I have been getting a couple of e-mails from current and former students asking for some investment advise (these are the ones who paid attention and realized I was a financial analyst by trade). The short answer to any questions is: you are young, put your money in a diversified index fund.
Usually you will get bad advise on investing if you listen to the talking heads on CSPAN (especially Jim Cramer). You will also, apparently, get bad advise listening to Suze Orman as well.
You basically want to avoid 2 things.
1) You don't want to be too conservative. Suze Orman invests all her money in low risk municipal bonds. Bonds indeed have little risk, but they also have a lower return to compensate. by putting all your money in bonds over a long period you will miss out on financial gains that you could have enjoyed. Remember if you invest your money in stocks over the long haul, risk is minimized to just overall market risk. Take a look at the S and P over a long period of time. (or the Nasdaq. Google has an excellent resource with some graphs here.
2) Don't be stupid aggressive. You are young so you should be weighted more heavily into stocks than bonds. But this does not mean you should dump all your money into GM or GOOGLE or whatever.
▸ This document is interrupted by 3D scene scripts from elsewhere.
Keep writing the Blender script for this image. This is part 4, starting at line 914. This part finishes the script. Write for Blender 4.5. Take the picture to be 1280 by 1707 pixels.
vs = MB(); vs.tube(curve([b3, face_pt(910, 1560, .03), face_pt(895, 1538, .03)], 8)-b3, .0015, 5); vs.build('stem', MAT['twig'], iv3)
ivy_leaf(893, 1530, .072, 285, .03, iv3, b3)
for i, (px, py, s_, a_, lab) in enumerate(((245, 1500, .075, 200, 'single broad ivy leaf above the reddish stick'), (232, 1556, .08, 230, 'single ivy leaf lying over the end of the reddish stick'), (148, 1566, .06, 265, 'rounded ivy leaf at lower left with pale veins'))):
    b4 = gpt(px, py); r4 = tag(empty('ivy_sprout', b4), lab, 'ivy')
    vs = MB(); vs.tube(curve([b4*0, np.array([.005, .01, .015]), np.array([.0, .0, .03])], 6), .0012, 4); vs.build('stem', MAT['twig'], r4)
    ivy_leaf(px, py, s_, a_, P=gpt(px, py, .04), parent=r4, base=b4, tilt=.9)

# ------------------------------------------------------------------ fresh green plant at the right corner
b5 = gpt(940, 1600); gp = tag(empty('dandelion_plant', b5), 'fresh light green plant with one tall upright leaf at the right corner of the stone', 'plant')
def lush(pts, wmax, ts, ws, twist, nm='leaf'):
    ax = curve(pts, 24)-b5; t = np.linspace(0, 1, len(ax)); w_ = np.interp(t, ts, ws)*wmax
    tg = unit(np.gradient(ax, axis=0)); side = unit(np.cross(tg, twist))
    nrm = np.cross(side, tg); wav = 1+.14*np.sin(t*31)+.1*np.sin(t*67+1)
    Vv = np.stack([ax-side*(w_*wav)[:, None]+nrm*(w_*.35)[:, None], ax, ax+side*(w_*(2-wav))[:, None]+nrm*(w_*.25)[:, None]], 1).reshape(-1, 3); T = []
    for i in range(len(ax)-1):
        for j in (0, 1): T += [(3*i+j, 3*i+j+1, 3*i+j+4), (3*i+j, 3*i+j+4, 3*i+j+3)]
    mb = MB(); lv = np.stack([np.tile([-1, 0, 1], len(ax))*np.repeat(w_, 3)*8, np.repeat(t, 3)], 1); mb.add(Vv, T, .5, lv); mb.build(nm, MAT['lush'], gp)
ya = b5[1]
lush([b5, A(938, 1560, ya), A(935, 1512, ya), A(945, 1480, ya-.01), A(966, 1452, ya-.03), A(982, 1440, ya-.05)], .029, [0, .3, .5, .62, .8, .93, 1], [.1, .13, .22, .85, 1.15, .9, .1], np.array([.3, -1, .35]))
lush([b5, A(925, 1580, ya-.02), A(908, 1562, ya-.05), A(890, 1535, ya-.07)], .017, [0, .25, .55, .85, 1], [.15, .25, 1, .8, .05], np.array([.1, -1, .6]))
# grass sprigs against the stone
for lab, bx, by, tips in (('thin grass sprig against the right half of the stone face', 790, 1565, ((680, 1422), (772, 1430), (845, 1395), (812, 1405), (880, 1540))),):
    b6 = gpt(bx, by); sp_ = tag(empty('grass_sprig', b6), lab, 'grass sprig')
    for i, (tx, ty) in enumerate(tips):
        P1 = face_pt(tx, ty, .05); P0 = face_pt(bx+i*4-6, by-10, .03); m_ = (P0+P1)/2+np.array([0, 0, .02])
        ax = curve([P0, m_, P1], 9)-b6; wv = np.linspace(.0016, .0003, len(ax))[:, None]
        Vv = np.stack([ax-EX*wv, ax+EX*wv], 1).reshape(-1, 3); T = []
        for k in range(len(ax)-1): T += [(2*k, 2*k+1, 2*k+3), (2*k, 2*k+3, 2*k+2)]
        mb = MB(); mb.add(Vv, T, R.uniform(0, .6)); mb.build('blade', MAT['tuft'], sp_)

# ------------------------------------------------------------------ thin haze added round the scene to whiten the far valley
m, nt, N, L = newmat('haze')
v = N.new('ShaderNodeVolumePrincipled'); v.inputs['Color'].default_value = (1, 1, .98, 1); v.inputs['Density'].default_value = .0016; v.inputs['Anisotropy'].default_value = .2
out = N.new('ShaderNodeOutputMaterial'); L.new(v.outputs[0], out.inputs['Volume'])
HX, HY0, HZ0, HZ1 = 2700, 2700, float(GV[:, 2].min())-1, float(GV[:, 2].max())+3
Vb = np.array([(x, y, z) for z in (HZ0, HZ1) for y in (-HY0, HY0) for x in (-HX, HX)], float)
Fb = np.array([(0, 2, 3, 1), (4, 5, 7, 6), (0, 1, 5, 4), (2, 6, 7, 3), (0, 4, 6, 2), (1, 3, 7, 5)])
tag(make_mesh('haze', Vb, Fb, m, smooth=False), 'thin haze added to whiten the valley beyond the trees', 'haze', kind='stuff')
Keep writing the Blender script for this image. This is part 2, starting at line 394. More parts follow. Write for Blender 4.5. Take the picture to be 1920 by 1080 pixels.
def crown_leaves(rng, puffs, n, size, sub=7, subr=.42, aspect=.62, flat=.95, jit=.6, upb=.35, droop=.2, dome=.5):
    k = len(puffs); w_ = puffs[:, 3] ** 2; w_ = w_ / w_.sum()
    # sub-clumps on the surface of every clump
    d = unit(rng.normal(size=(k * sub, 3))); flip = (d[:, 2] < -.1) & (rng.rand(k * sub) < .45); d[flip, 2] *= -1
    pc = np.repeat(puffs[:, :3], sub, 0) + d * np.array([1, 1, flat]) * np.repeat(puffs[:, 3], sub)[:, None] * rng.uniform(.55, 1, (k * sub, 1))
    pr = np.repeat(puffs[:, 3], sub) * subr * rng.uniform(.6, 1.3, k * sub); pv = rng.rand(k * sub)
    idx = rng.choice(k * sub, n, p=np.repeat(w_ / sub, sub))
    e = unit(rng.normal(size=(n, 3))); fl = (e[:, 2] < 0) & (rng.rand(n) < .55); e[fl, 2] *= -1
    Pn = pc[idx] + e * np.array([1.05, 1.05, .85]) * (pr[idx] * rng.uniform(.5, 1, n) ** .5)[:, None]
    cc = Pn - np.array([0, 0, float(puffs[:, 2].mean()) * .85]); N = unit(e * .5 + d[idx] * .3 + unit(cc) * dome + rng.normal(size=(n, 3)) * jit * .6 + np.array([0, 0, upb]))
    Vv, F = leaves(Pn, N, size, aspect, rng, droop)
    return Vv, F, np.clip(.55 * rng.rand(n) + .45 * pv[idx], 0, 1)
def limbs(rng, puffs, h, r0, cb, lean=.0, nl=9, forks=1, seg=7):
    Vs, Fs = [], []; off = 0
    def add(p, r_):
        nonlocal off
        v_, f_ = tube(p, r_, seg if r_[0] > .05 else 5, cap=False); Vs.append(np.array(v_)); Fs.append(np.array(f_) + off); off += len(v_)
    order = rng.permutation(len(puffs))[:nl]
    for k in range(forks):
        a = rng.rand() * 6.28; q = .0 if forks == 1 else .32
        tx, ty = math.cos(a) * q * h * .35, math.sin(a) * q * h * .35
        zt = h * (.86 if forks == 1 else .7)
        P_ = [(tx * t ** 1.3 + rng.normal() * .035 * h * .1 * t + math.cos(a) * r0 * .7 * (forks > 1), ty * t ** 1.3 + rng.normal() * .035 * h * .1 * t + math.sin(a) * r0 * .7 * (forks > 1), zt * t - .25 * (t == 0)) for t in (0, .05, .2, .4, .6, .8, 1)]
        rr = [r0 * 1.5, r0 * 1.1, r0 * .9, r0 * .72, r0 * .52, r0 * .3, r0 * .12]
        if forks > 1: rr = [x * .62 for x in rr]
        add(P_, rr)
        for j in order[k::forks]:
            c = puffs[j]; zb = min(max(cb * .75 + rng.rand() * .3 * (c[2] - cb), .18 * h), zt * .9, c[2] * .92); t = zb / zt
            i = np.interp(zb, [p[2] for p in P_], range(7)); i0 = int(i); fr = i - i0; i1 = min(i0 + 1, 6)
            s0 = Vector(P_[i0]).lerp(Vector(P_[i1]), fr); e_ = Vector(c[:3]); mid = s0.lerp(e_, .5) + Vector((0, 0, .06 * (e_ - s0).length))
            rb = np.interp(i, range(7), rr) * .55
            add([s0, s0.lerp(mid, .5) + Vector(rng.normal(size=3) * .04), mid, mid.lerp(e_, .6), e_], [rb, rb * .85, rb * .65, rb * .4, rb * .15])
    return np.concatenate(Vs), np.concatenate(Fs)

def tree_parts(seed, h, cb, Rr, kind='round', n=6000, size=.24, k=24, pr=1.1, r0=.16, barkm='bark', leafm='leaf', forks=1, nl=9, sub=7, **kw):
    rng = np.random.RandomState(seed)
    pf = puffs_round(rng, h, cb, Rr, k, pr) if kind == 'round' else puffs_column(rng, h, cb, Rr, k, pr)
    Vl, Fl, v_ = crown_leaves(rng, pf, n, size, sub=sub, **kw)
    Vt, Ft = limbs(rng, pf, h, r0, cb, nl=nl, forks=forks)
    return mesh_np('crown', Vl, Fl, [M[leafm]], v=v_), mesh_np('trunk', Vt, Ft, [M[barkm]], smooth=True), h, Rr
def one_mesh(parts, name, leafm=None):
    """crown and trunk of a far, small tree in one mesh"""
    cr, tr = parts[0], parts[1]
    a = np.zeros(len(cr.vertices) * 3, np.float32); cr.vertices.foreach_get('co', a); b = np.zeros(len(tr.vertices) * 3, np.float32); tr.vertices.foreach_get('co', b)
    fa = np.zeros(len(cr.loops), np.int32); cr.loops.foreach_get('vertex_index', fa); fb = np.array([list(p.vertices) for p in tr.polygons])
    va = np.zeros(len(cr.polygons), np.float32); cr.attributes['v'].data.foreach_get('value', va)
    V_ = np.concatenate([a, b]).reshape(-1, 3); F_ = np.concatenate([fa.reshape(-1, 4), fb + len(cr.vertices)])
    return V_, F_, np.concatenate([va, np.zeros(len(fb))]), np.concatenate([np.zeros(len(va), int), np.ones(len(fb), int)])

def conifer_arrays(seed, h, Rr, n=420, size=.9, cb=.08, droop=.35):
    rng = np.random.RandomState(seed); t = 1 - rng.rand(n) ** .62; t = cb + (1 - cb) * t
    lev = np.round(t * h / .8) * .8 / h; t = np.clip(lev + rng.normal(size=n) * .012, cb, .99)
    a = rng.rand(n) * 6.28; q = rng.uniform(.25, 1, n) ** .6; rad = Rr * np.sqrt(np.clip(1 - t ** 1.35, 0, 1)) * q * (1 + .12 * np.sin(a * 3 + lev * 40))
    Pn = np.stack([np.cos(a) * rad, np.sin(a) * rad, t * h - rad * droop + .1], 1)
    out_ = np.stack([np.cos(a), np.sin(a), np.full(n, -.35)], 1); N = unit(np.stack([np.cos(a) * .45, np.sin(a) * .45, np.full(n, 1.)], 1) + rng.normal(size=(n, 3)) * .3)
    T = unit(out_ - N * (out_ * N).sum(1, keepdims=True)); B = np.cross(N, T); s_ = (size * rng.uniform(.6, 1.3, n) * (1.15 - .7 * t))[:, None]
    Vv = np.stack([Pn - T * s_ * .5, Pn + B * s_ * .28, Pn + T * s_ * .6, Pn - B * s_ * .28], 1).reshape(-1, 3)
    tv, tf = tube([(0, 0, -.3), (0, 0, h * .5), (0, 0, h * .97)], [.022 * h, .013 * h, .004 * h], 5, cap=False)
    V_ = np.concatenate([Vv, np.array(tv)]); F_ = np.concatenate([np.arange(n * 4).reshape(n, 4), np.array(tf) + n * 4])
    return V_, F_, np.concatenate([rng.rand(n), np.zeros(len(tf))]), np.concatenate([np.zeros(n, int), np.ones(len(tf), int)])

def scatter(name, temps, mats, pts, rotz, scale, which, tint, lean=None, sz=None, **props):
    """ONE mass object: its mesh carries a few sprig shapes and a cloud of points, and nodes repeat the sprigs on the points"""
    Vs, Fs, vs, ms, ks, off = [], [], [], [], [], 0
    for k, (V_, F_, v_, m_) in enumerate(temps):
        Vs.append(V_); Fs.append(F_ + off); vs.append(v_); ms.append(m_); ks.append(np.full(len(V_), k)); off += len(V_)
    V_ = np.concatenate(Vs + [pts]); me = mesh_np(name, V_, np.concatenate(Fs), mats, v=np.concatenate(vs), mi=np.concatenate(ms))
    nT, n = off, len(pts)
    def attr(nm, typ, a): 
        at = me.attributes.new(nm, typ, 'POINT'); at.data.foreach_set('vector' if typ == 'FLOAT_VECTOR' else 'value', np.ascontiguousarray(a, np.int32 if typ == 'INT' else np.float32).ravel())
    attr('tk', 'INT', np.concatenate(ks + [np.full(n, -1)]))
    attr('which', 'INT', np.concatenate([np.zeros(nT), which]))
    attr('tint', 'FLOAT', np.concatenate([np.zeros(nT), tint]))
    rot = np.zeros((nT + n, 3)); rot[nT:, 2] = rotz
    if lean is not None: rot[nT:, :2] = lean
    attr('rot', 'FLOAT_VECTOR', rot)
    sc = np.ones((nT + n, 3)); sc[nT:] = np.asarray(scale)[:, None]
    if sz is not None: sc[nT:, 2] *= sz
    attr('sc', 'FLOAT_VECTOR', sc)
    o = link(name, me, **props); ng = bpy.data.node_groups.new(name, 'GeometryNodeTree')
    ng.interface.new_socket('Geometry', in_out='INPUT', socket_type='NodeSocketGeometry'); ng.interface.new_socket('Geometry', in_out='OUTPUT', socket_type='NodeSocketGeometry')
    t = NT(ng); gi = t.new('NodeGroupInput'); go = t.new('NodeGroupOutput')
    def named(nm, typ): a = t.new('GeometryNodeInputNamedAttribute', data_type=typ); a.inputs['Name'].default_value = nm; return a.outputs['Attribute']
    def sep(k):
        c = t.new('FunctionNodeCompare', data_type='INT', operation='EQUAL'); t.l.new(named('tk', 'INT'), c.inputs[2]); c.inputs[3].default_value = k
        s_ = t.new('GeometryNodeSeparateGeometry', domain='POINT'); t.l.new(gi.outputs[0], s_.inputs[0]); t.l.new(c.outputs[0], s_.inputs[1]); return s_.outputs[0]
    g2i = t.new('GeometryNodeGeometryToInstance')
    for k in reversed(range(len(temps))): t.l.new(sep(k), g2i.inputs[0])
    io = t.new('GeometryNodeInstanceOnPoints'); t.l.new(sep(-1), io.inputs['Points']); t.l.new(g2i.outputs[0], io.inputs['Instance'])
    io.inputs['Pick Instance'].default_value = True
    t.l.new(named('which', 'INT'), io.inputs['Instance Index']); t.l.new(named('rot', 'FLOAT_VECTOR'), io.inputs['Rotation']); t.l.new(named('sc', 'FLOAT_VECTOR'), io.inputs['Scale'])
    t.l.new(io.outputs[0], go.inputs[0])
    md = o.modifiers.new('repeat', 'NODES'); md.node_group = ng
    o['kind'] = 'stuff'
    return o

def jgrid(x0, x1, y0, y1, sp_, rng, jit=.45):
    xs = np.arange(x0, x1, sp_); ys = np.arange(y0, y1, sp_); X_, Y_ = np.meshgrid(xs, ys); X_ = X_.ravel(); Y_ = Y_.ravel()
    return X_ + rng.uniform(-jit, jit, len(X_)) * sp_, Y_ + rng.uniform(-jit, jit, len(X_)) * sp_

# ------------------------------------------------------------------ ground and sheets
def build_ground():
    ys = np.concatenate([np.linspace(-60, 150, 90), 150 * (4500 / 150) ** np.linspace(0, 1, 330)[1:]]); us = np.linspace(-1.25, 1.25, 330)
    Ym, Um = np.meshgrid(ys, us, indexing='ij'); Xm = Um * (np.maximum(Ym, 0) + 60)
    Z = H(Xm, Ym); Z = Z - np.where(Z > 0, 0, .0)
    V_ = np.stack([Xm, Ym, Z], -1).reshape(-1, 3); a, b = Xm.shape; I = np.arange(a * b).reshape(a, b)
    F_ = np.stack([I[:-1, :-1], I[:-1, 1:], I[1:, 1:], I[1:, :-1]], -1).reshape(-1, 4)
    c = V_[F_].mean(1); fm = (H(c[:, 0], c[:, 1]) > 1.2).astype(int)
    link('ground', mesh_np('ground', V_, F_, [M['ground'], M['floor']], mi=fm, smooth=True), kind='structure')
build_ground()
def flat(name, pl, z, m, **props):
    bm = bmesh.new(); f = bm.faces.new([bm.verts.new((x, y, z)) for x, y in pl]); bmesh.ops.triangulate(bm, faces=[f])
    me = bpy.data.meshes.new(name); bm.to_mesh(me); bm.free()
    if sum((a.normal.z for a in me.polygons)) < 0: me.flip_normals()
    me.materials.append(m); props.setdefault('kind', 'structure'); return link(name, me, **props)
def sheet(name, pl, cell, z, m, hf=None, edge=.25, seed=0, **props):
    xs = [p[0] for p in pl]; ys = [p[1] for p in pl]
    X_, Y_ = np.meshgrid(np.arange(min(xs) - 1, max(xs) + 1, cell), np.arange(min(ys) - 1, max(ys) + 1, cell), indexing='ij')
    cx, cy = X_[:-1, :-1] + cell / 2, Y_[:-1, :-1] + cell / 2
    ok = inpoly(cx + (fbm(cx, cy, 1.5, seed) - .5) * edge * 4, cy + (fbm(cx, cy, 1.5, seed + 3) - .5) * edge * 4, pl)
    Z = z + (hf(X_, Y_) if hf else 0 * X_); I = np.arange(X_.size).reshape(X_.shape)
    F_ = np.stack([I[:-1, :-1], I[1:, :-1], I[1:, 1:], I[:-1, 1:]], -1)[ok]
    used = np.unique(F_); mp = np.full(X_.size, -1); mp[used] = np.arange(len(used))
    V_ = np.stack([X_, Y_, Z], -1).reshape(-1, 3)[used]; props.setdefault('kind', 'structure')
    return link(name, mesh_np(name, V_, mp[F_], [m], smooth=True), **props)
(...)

Granted, there is the potential for large gains, but by putting all your eggs in one basket you increase your risk. (Remember return is positively related to risk....and cliches are sometimes accurate).
Rather, you should put your money in a broad index fund that contains a mix of stocks and bonds. The diversification eliminates the risk that you get burned if Google goes under or if oil collapses (rises). You can still enjoy large gains as well. More than Suze Orman.
One caveat: Do not be lured into the trap that if you put your money in the hands of a money manager you will earn a larger amount of money than if you put your money into index funds. Read this for some sobering coffee
A second caveat: The specific weighting of stocks and bonds depends in part on how young you are but also on how long of a time frame your investment is. Generally, the younger you are and the longer you plan on investing, more more you should weight towards stocks (greater risk) than bonds (lesser risk). Time lowers the overall risk level.